■ Stated task: Pictures do not belong in your copy. Repeat all the other data exactly.
***
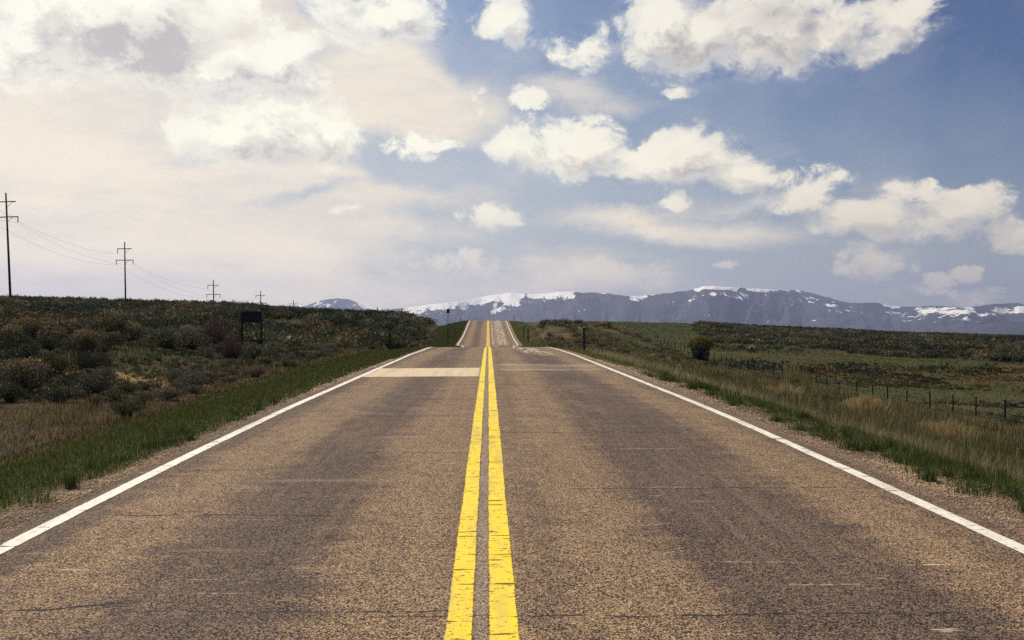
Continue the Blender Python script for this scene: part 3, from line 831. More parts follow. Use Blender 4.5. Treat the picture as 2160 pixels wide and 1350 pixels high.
special(205, 25.5, 1.1, 'dark', 'sagebrush', 'dark spreading sagebrush at the toe of the bank left of the straw-coloured patch', .75, 1)
special(122, 24, 1.0, 'dark', 'sagebrush', 'dark green low bush at the toe of the bank, second from the view edge', .7, 2)

def willow(px, Y, s, label):
    root = bpy.data.objects.new('willow_bush', None); COL.objects.link(root)
    x = at(px, Y); taken.append((x, Y, 1.5 * s))
    root.location = (x, Y, float(ground(x, Y)) - .05); root.scale = (s, s, s)
    rg = np.random.default_rng(int(px))
    n = 300
    a = rg.uniform(0, 6.28, n); sp = rg.uniform(.1, .75, n) ** .8; h = rg.uniform(.8, 1.6, n) * (1 - .3 * sp)
    tip = np.stack([np.cos(a) * sp, np.sin(a) * sp, h], 1); bs = tip * [.12, .12, 0]
    w = np.cross(tip - bs, rg.normal(size=(n, 3))); w /= np.linalg.norm(w, axis=1)[:, None]; w *= .009
    sv = np.stack([bs - w, bs + w, tip + w * .3, tip - w * .3], 1).reshape(-1, 3)
    st_ = mesh_np('stems', sv, np.arange(n * 4).reshape(-1, 4), FOL, False, np.tile([.085, .048, .050], (n * 4, 1))); st_.parent = root
    m_ = 2600
    k = rg.integers(0, n, m_); t = rg.uniform(.4, 1.02, m_)[:, None]
    p = bs[k] + (tip[k] - bs[k]) * t + rg.normal(0, .03, (m_, 3))
    col = np.array([.075, .050, .052]) * rg.uniform(.6, 1.5, (m_, 1)) + np.array([.0, .015, .0]) * rg.uniform(0, 1, (m_, 1))
    v, f, c = leaf_cloud(p, .03, .3, col, .8, rg)
    fo = mesh_np('foliage', v, f, FOL, False, c); fo.parent = root
    tag(root, label, 'bush')
willow(452, 43, 1.15, 'tallest reddish-purple willow bush, standing left of the dark sign')
willow(487, 38, .78, 'smaller reddish willow bush in front of and right of the tallest one')

# yellow-topped bush in the right field
def gold_bush():
    root = bpy.data.objects.new('gold_topped_bush', None); COL.objects.link(root)
    Y = 118; x = at(1478, Y); taken.append((x, Y, 4))
    zg = float(ground(x, Y)); root.location = (x, Y, zg - .05)
    h = EYE + (690 - 706) / F * Y - zg
    rg = np.random.default_rng(77)
    n = 2600
    a = rg.uniform(0, 6.28, n); r = rg.uniform(0, 1, n) ** .5
    bumpy = .8 + .35 * np.sin(a * 3 + 1) * np.sin(a * 5)
    p = np.stack([np.cos(a) * r * 1.75 * bumpy, np.sin(a) * r * 1.5, h * (.62 + .40 * np.sqrt(1 - r ** 2) * rg.uniform(.55, 1.0, n) - .10 * r)], 1)
    col = np.array([.19, .155, .028]) * rg.uniform(.5, 1.4, (n, 1))
    v, f, c = leaf_cloud(p, .10, .4, col, .5, rg)
    o = mesh_np('golden_crown', v, f, FOL, False, c); o.parent = root
    n = 2400
    a = rg.uniform(0, 6.28, n); r = rg.uniform(0, 1, n) ** .4
    z = rg.uniform(0.05, .72, n)
    p = np.stack([np.cos(a) * r * (.85 + .7 * z), np.sin(a) * r * (.8 + .6 * z), z * h], 1)
    v, f, c = leaf_cloud(p, .10, .4, np.array([.022, .024, .022]) * rg.uniform(.5, 1.6, (n, 1)), .5, rg)
    o = mesh_np('dark_lower_branches', v, f, FOL, False, c); o.parent = root
    n = 60
    tip = rg.normal(0, .8, (n, 3)); tip[:, 2] = rg.uniform(.5, .85, n) * h; bs = rg.normal(0, .15, (n, 3)); bs[:, 2] = -.1
    w = np.cross(tip - bs, rg.normal(size=(n, 3))); w /= np.linalg.norm(w, axis=1)[:, None]; w *= .03
    sv = np.stack([bs - w, bs + w, tip + w * .3, tip - w * .3], 1).reshape(-1, 3)
    o = mesh_np('trunk', sv, np.arange(n * 4).reshape(-1, 4), TWIG); o.parent = root
    tag(root, 'big bush with a golden yellow top and dark base at the fence line', 'bush')
gold_bush()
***
■ Written answer:
Continue the Blender Python script for this scene: part 3, from line 831. More parts follow. Use Blender 4.5. Treat the picture as 2160 pixels wide and 1350 pixels high.
special(205, 25.5, 1.1, 'dark', 'sagebrush', 'dark spreading sagebrush at the toe of the bank left of the straw-coloured patch', .75, 1)
special(122, 24, 1.0, 'dark', 'sagebrush', 'dark green low bush at the toe of the bank, second from the view edge', .7, 2)

def willow(px, Y, s, label):
    root = bpy.data.objects.new('willow_bush', None); COL.objects.link(root)
    x = at(px, Y); taken.append((x, Y, 1.5 * s))
    root.location = (x, Y, float(ground(x, Y)) - .05); root.scale = (s, s, s)
    rg = np.random.default_rng(int(px))
    n = 300
    a = rg.uniform(0, 6.28, n); sp = rg.uniform(.1, .75, n) ** .8; h = rg.uniform(.8, 1.6, n) * (1 - .3 * sp)
    tip = np.stack([np.cos(a) * sp, np.sin(a) * sp, h], 1); bs = tip * [.12, .12, 0]
    w = np.cross(tip - bs, rg.normal(size=(n, 3))); w /= np.linalg.norm(w, axis=1)[:, None]; w *= .009
    sv = np.stack([bs - w, bs + w, tip + w * .3, tip - w * .3], 1).reshape(-1, 3)
    st_ = mesh_np('stems', sv, np.arange(n * 4).reshape(-1, 4), FOL, False, np.tile([.085, .048, .050], (n * 4, 1))); st_.parent = root
    m_ = 2600
    k = rg.integers(0, n, m_); t = rg.uniform(.4, 1.02, m_)[:, None]
    p = bs[k] + (tip[k] - bs[k]) * t + rg.normal(0, .03, (m_, 3))
    col = np.array([.075, .050, .052]) * rg.uniform(.6, 1.5, (m_, 1)) + np.array([.0, .015, .0]) * rg.uniform(0, 1, (m_, 1))
    v, f, c = leaf_cloud(p, .03, .3, col, .8, rg)
    fo = mesh_np('foliage', v, f, FOL, False, c); fo.parent = root
    tag(root, label, 'bush')
willow(452, 43, 1.15, 'tallest reddish-purple willow bush, standing left of the dark sign')
willow(487, 38, .78, 'smaller reddish willow bush in front of and right of the tallest one')

# yellow-topped bush in the right field
def gold_bush():
    root = bpy.data.objects.new('gold_topped_bush', None); COL.objects.link(root)
    Y = 118; x = at(1478, Y); taken.append((x, Y, 4))
    zg = float(ground(x, Y)); root.location = (x, Y, zg - .05)
    h = EYE + (690 - 706) / F * Y - zg
    rg = np.random.default_rng(77)
    n = 2600
    a = rg.uniform(0, 6.28, n); r = rg.uniform(0, 1, n) ** .5
    bumpy = .8 + .35 * np.sin(a * 3 + 1) * np.sin(a * 5)
    p = np.stack([np.cos(a) * r * 1.75 * bumpy, np.sin(a) * r * 1.5, h * (.62 + .40 * np.sqrt(1 - r ** 2) * rg.uniform(.55, 1.0, n) - .10 * r)], 1)
    col = np.array([.19, .155, .028]) * rg.uniform(.5, 1.4, (n, 1))
    v, f, c = leaf_cloud(p, .10, .4, col, .5, rg)
    o = mesh_np('golden_crown', v, f, FOL, False, c); o.parent = root
    n = 2400
    a = rg.uniform(0, 6.28, n); r = rg.uniform(0, 1, n) ** .4
    z = rg.uniform(0.05, .72, n)
    p = np.stack([np.cos(a) * r * (.85 + .7 * z), np.sin(a) * r * (.8 + .6 * z), z * h], 1)
    v, f, c = leaf_cloud(p, .10, .4, np.array([.022, .024, .022]) * rg.uniform(.5, 1.6, (n, 1)), .5, rg)
    o = mesh_np('dark_lower_branches', v, f, FOL, False, c); o.parent = root
    n = 60
    tip = rg.normal(0, .8, (n, 3)); tip[:, 2] = rg.uniform(.5, .85, n) * h; bs = rg.normal(0, .15, (n, 3)); bs[:, 2] = -.1
    w = np.cross(tip - bs, rg.normal(size=(n, 3))); w /= np.linalg.norm(w, axis=1)[:, None]; w *= .03
    sv = np.stack([bs - w, bs + w, tip + w * .3, tip - w * .3], 1).reshape(-1, 3)
    o = mesh_np('trunk', sv, np.arange(n * 4).reshape(-1, 4), TWIG); o.parent = root
    tag(root, 'big bush with a golden yellow top and dark base at the fence line', 'bush')
gold_bush()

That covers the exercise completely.